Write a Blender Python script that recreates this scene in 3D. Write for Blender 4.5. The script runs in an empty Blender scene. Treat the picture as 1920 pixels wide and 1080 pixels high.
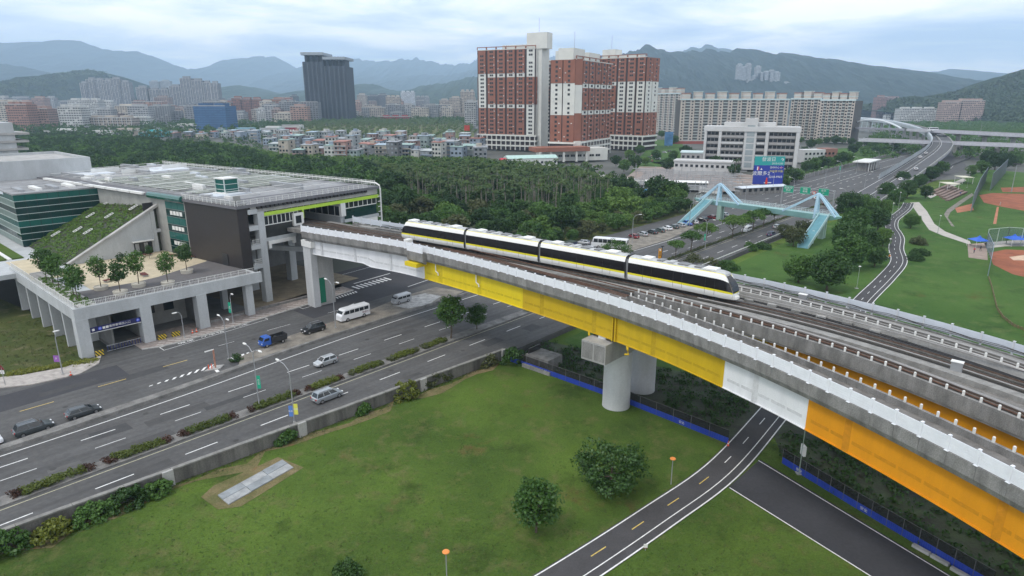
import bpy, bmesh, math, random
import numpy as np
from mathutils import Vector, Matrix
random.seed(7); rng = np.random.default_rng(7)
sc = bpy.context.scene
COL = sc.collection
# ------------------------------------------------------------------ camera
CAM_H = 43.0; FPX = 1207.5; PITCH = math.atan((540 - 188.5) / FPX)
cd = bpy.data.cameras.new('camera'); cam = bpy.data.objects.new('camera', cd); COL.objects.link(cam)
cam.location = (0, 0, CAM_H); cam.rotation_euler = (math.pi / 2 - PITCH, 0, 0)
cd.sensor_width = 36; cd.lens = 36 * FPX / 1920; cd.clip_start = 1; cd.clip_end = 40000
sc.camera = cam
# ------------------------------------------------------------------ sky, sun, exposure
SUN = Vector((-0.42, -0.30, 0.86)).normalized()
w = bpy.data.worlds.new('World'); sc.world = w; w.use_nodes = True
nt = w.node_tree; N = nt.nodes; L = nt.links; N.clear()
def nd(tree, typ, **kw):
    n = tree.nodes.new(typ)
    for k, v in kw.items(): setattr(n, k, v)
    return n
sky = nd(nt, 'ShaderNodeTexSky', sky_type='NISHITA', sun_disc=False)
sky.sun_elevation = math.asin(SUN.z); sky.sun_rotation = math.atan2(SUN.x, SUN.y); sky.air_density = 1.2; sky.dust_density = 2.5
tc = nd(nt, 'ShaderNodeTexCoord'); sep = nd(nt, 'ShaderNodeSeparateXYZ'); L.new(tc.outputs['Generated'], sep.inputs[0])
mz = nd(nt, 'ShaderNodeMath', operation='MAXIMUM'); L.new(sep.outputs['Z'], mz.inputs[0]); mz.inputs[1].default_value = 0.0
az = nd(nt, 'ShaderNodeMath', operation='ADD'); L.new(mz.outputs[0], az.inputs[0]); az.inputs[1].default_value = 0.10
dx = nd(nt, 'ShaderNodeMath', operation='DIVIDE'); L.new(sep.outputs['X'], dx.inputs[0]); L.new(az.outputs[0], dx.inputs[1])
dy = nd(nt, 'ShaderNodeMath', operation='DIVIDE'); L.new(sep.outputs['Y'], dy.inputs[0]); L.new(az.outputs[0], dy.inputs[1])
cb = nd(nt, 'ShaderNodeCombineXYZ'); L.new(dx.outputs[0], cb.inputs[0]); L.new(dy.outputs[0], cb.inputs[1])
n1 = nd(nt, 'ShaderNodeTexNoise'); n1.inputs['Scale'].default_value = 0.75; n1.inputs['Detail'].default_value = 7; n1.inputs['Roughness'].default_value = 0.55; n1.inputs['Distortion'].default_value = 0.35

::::

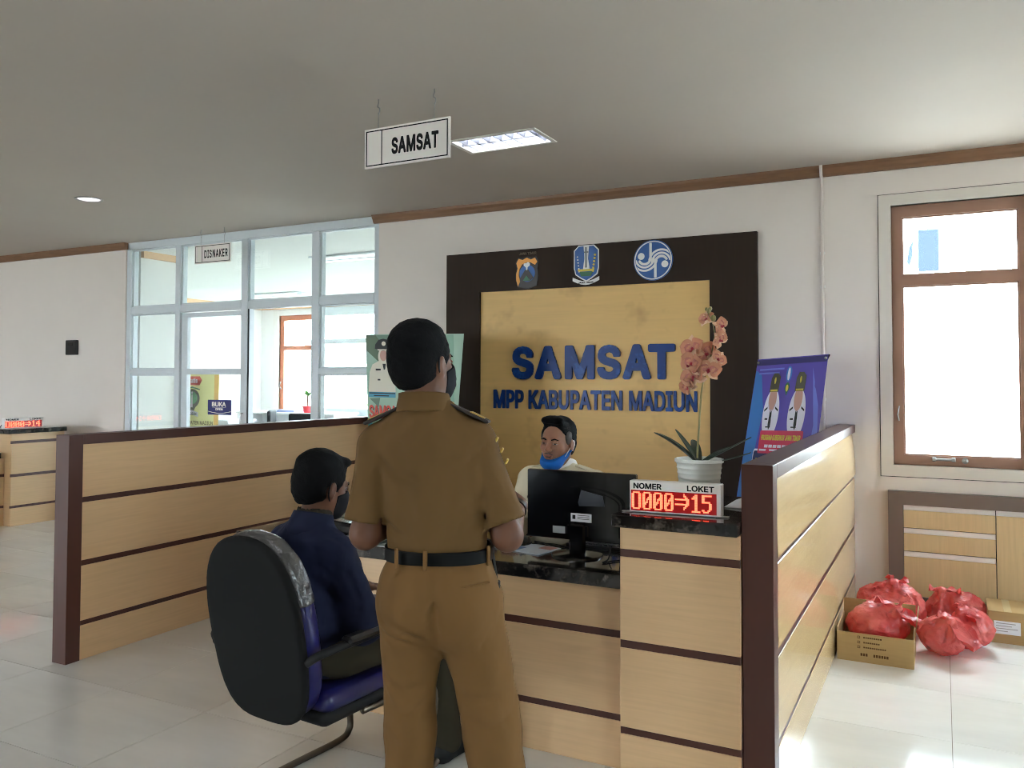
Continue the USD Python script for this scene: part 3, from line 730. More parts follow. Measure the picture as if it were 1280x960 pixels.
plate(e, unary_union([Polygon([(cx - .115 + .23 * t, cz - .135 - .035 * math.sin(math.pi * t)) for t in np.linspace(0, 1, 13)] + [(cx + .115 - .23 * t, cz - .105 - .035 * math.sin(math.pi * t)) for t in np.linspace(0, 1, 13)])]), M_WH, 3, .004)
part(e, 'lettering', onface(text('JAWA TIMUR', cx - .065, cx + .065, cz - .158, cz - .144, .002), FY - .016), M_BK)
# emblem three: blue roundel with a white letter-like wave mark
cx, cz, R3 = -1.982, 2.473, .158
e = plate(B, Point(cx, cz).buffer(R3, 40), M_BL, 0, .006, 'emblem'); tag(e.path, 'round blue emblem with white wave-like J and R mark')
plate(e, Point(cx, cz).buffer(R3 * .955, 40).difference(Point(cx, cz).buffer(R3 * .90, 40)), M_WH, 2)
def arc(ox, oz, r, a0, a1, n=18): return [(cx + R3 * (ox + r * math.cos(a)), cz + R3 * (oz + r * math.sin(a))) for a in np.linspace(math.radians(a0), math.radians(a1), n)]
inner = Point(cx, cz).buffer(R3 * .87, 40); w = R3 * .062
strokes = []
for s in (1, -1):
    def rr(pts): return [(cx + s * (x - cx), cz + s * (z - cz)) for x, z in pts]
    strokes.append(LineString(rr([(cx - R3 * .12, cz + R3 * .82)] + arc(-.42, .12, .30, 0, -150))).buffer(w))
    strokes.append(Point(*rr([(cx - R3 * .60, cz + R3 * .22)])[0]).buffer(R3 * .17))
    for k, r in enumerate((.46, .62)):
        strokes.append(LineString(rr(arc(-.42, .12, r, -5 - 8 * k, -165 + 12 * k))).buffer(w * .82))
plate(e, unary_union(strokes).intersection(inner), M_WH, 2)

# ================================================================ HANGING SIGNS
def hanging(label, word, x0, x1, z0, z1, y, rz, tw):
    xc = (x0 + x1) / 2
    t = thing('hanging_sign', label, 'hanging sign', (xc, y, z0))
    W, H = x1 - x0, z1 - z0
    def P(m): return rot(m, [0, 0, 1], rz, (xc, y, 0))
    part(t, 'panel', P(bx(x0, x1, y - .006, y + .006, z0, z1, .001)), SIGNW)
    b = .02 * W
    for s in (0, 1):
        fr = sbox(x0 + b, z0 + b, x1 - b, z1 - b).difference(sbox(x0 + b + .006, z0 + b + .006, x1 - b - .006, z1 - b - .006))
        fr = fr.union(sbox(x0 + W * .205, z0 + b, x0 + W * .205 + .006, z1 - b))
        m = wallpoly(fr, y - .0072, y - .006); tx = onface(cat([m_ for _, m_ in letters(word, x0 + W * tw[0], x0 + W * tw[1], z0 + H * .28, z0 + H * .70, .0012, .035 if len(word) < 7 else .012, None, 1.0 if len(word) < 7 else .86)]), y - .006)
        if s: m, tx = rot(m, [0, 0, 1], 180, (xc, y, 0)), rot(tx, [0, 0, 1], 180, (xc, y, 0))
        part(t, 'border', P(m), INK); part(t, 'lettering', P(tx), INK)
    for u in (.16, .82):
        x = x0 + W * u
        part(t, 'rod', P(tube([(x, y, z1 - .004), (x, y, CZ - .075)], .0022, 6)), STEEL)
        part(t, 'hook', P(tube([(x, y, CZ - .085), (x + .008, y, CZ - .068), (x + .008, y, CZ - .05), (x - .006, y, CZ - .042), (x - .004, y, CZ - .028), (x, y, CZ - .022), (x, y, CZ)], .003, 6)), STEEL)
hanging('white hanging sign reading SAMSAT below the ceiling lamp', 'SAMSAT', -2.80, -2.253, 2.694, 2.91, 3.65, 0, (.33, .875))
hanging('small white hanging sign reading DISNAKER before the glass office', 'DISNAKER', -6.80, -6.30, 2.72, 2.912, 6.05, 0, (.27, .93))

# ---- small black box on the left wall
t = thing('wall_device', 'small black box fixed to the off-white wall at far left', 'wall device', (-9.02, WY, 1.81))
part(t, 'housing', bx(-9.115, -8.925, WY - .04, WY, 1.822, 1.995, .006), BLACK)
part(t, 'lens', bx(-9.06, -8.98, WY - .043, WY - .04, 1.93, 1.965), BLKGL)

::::

» **WHAT YOU NEED TO DO**: Please list every line of the records that contains "picture".

» **COMPLETE OUTPUT**:
Write a Blender Python script that recreates this scene in 3D. Write for Blender 4.5. The script runs in an empty Blender scene. Treat the picture as 1920 pixels wide and 1080 pixels high.
Continue the USD Python script for this scene: part 3, from line 730. More parts follow. Measure the picture as if it were 1280x960 pixels.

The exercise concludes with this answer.